When I look back on my own family history, I know that some of my French ancestors were on this continent as early as the 1500s (with native ancestors ready to greet them). I know that during the wretched time of Acadian expulsion by the British, many of them lost their lives, their loved ones, and everything they owned. Then, there was the Acadian trans-Atlantic migration of 1785 -- when the King of Spain rescued some of our wandering people to help colonize Louisiana.

For example:

What was it like those of my family who traveled on La Bergere in 1785?

It was a ship of three hundred tons, with only one cannon to defend it, two decks, and a crew of 25 men. Two hundred and seventy-three people sailed upon this small ship. It took them ninety-five days to cross that ocean. Seven woman gave birth on that voyage. Six elderly Acadians died on that voyage.

Now, I love a cruise, but I'm thinking over three months on a crowded small ship (no doubt filled with life drama) must have been a very frightful, noisy, and uncomfortable time. It's thoughts like those that sent me researching for years all that I could find about the ships, the crews, and life traveling by sea.

Let's Take A Look At Some More Of The Early Ships

Art by ~ Jerilee Wei
Art by ~ Jerilee Wei
Art by ~ Jerilee Wei
Art by ~ Jerilee Wei

The Viking Ships

I thought about how during the Middle Ages, the Norsemen or Vikings, became the terror of the northern seas.

They were long, narrow vessels, propelled by sails and oars, carried them on raiding expeditions along the coasts or northern Europe and the British Isles -- and even into the Mediterranean.

I'm thinking those ships and their crews must have been terribly strong. Around the tenth century A.D. their dragon-powered ships dared the bleak and stormy North Atlantic, and the Vikings soon colonized Iceland and Greenland and even reached the shores of North America.

Viking Ship Museum - Oslo Norway

The Ships of the Crusaders - Round Ships

In the dark ages following the fall of Rome, ship building made little progress in southern Europe. Seafaring was limited. Then came the Crusades. The demand for vessels to transport vast numbers of men and quantities of supplies to the Holy Land created a sudden boom in shipping.

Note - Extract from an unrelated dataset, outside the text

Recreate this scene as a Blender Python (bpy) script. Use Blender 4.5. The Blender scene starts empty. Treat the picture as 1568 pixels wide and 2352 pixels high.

Fleets of Genoese and Venetian rowing galleys, not very different from the slim galleys of ancient Greece, began to ply the Mediterranean.

Countries of northern Europe, as well, took a new interest in ship building. Merchant ships grew shorter and wider to accommodate more cargo. Their stubby, tub-like outline earned them the name "Round Ships."

Improvements in Ship Building

After the Crusades ended, in the thirteenth century -- oar-less all-purpose sailing vessels rapidly developed. Rudders, which had been invented earlier, replaced steering oars.

Ships were equipped with two or more masts and so could carry more sail.

When the triangular sail known as the lateen was adopted and used along with the square sail, navigators had almost complete control of the wind. They could sail before it, at an angle to it, or they could beat into the wind.

By the fifteenth and early sixteenth centuries, many different types of round ships appeared on the seas -- carracks, caravels, pinnaces, hulks, galleons, and others.

The compass had come into more general use, and longer and longer voyages became possible.

Although some large vessels of nearly a thousand tons were being built in this period, the ships in which early mariners braved unknown oceans were often amazingly small.

Think about this:

  • The Santa Maria, which carried Columbus and a crew of fifty-two to the shores of the New World, was a caravel only one hundred feet or less in length.
  • The vessels in which Vasco da Gama and his men round the Cape of Good Hope was of a similar type to Columbus' and not much larger.
  • The ship in which John Cabot discovered Newfoundland, must have been very small indeed, for it only had a crew of eighteen men.

Now, I don't know about anyone else, but to my way of thinking having been on a number of cruise ships -- you'd be but a dot in the sea in ships that small. That's not where I'd want to be in a big storm.

Christopher Columbus

Art by ~ Jerilee Wei
Art by ~ Jerilee Wei

The Beginning of the Glory Days of Ships

Both merchant and naval ships increased in size and numbers during the reigns of Henry VIII and Elizabeth I of England.

Carracks were used as merchant craft by the the Spanish, Portuguese, and Venetians were often of one thousand tons burden and were over one hundred and fifty feet long.

The largest warships of the time were four-masters of fifteen hundred tons.

The French became very skillful naval architects. Then, as well as later in the seventeenth and eighteen centuries, their ships were leading those of other nations in both speed and size.

The Invincible Armada

Seagoing vessels were armed with cannons as early as the 1300s. As armaments improved and more cannons were carried, many changes took place in warship construction.

When the Invincible Armada was defeated in 1588, some of the English ships opposing the Spaniards mounted as many as fifty-five guns. By the mid-1700s ships were being built that could accommodate more than one hundred guns -- with the guns mounted on several decks.

The Frigate

The general trend of seventeenth century ship building was toward frigate type vessels. The frigate, a fast cruiser with low bow and stern structures and most of the guns on the main deck -- marked a great change in ship hull design.

The frigate was primarily an English development. The first in its class was the Constant Warwick, launched in 1647.

This allowed trade across the Atlantic to increase during the 17th and 18th centuries. The Portuguese, Dutch, and the English began seeking more of the products of the Orient. European nations formed rival trading companies, which were forerunners of our great modern shipping concerns.

The most famous of these was the English East India Company, chartered in 1600. Later cargo ships were usually broader and slower than warships of the day and were less heavily armed.